Nella specie i quesiti proposti in relazione all’art. 360 c.p.c., n. 5 non rispondono ai requisiti sopra enunciati non precisando quali sono i vizi logici e le contraddizioni della motivazione riscontrabili in relazione ai fatti controversi, posto che al giudice di legittimità non compete il riesame del materiale probatorio e la valutazione che di esso ha fatto il giudice di merito.

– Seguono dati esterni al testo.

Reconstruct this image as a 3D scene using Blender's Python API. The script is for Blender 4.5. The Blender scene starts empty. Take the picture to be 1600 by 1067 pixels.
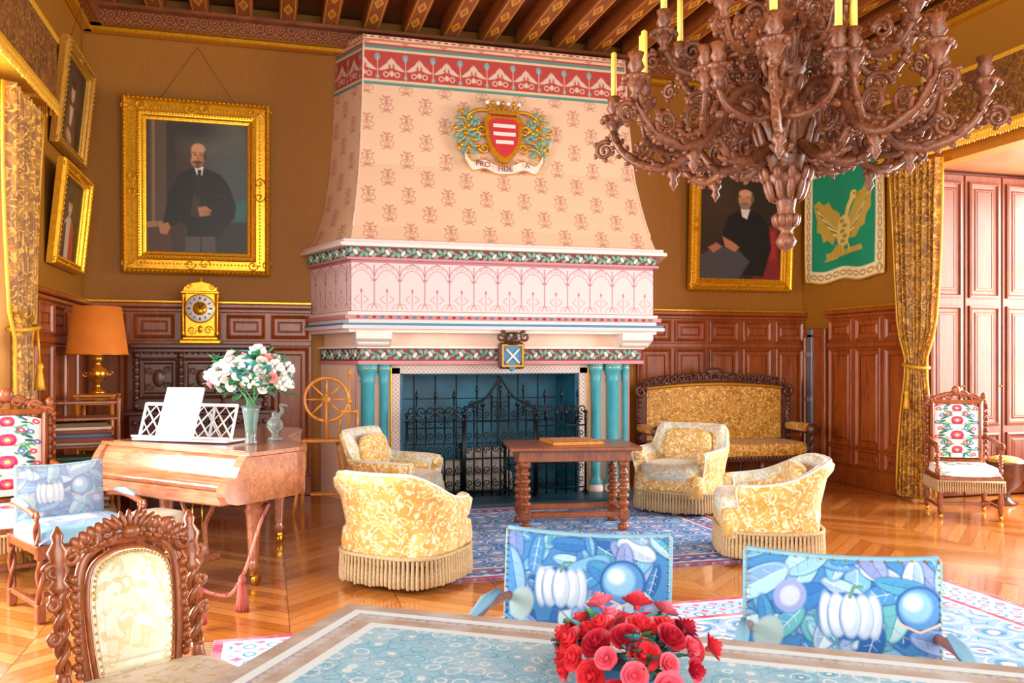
import bpy, math, random
import numpy as np
random.seed(7); rng=np.random.RandomState(3)
pi=math.pi; sin=math.sin; cos=math.cos
def hx(s):
    s=s.lstrip('#'); c=[int(s[i:i+2],16)/255 for i in (0,2,4)]
    return tuple((x/12.92 if x<=.04045 else ((x+.055)/1.055)**2.4) for x in c)
def C4(c):
    if isinstance(c,str): c=hx(c)
    return (c[0],c[1],c[2],1.0)
# ---------------------------------------------------------------- materials
class NT:
    def __init__(s,name):
        s.mat=bpy.data.materials.new(name); s.mat.use_nodes=True
        s.t=s.mat.node_tree; s.b=s.t.nodes['Principled BSDF']
    def n(s,typ,ins=None,**props):
        nd=s.t.nodes.new(typ)
        for k,v in props.items(): setattr(nd,k,v)
        for k,v in (ins or {}).items():
            sk=nd.inputs[k]
            if isinstance(v,bpy.types.NodeSocket): s.t.links.new(v,sk)
            else: sk.default_value=v
        return nd
    def m(s,op,a,b=0.0,c=0.0):
        nd=s.n('ShaderNodeMath',{0:a,1:b,2:c},operation=op); return nd.outputs[0]
    def mix(s,f,a,b):
        if not isinstance(a,bpy.types.NodeSocket): a=C4(a)
        if not isinstance(b,bpy.types.NodeSocket): b=C4(b)
        nd=s.t.nodes.new('ShaderNodeMix'); nd.data_type='RGBA'
        for i,v in ((0,f),(6,a),(7,b)):
            if isinstance(v,bpy.types.NodeSocket): s.t.links.new(v,nd.inputs[i])
            else: nd.inputs[i].default_value=v
        return nd.outputs[2]
    def ramp(s,f,stops,interp='LINEAR'):
        nd=s.n('ShaderNodeValToRGB',{0:f}); cr=nd.color_ramp; cr.interpolation=interp
        while len(cr.elements)<len(stops): cr.elements.new(.5)
        for e,(p,c) in zip(cr.elements,stops): e.position=p; e.color=C4(c)
        return nd.outputs[0]
    def co(s,scale=(1,1,1),rot=(0,0,0),kind='Object'):
        tc=s.n('ShaderNodeTexCoord')
        return s.n('ShaderNodeMapping',{0:tc.outputs[kind],'Scale':scale,'Rotation':rot}).outputs[0]
    def noise(s,v,sc,det=3,rough=.5,dist=0):
        return s.n('ShaderNodeTexNoise',{'Vector':v,'Scale':sc,'Detail':det,'Roughness':rough,'Distortion':dist}).outputs[0]
    def set(s,col=None,rough=None,metal=None,bump=None,bs=.3,bd=.01,**kw):
        for k,v in (('Base Color',col),('Roughness',rough),('Metallic',metal)):
            if v is None: continue
            if isinstance(v,bpy.types.NodeSocket): s.t.links.new(v,s.b.inputs[k])
            else: s.b.inputs[k].default_value=C4(v) if k=='Base Color' else v
        for k,v in kw.items():
            s.b.inputs[k.replace('_',' ')].default_value=v
        if bump is not None:
            bn=s.n('ShaderNodeBump',{'Height':bump,'Strength':bs,'Distance':bd})
            s.t.links.new(bn.outputs[0],s.b.inputs['Normal'])
        return s.mat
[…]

Il vizio di omessa o insufficiente motivazione, denunciarle con ricorso per cassazione ai sensi dell’art. 360 c.p.c., n. 5, sussiste solo quando nel ragionamento del giudice di merito, quale risulta dalla sentenza, sia riscontrabile una obbiettiva deficienza del criterio logico che lo ha condotto alla formazione del proprio convincimento, mentre il vizio di contraddittoria motivazione presuppone che le ragioni poste a fondamento della decisione risultino sostanzialmente contrastanti in guisa da elidersi a vicenda e da non consentire l’individuazione della ratio decidendi, e cioè l’identificazione del procedimento logico-giuridico posto a base della decisione adottata; vizi che non possono consistere nella difformità dell’apprezzamento dei fatti e delle prove dato dal giudice di merito rispetto a quello preteso dalla parte, poichè spetta solo a detto giudice individuare le fonti del proprio convincimento, valutare, le prove, controllarne l’attendibilità e la congruenza, scegliere tra le risultanze istruttorie quelle ritenute idonee a dimostrare i fatti in discussione, dare prevalenza all’uno o all’altro mezzo di prova (cfr.

tra le tante Cass. n. 6064/2008, n. 17076/2008).

Per le ragioni sopra esposte il ricorso deve essere dichiarato inammissibile.

Nulla per le spese di questo giudizio, poichè l’intimato non ha svolto attività difensiva.

P.Q.M.

La Corte dichiara inammissibile il ricorso. Nulla per le spese.

Così deciso in Roma, il 27 novembre 2009.